I wish Al Gore would hurry up and deliver on his the global warming promises. I am beginning to feel cheated.
Earlier I said I was reading "Pagan Christianity?" by Frank Viola and George Barna. Many other people have already reviewed the book. For example, Ariel Vanderhorst did what I thought was a fair review. There's not much I can add except for a few points:
- A person should be cautious when someone comes around claiming to have a radical new angle on Xnty which somehow eluded everybody else for the last 2000 years. Furthermore, in his book, Viola had a short chapter on XP being a "revolutionary" and then uses that to try to bolster his case. Anymore this is almost meaningless jargon, and it makes me immediately suspicious because it's a cheap agitprop device that amounts to saying: "Hey you over there! You had better pay heed to what I say because like XP I'm a farsighted revolutionary too and I therefore got Him on my side." For me this is just so much rhetoric.

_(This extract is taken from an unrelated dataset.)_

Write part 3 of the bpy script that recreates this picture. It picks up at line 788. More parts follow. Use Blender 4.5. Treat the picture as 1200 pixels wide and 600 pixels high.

- Although their book is larded with footnotes, I thought that in many places they presented a over-simplistic view of church history, almost to the point of being ludicrous. The sections dealing with the patristic era and the Catholic church were especially weak. In other places, while their presentation was interesting, much of the time I ended up saying "big fat deal, so what?"
- Viola and Barna don't discuss very much the role of the H.S. in the church. This is the one problem that I have with "Emergents." For all their PoMo trappings, they are still very rationalist in outlook. They just think they have discovered the better presentation, the better packaging, or the better branding.
- Viola and Barna place an emphasis on the church planters' role in starting up these "organic churches" which they are advocating. Just read some of the materials at House Church Resource. The question I have is just who are these "church planters" and who picks them? If somebody is picking them, then somewhere behind the scenes we still have an organization operating. And if an organization is operating, then somebody is paying for it. And so things may not be quite as "organic" as we thought they were.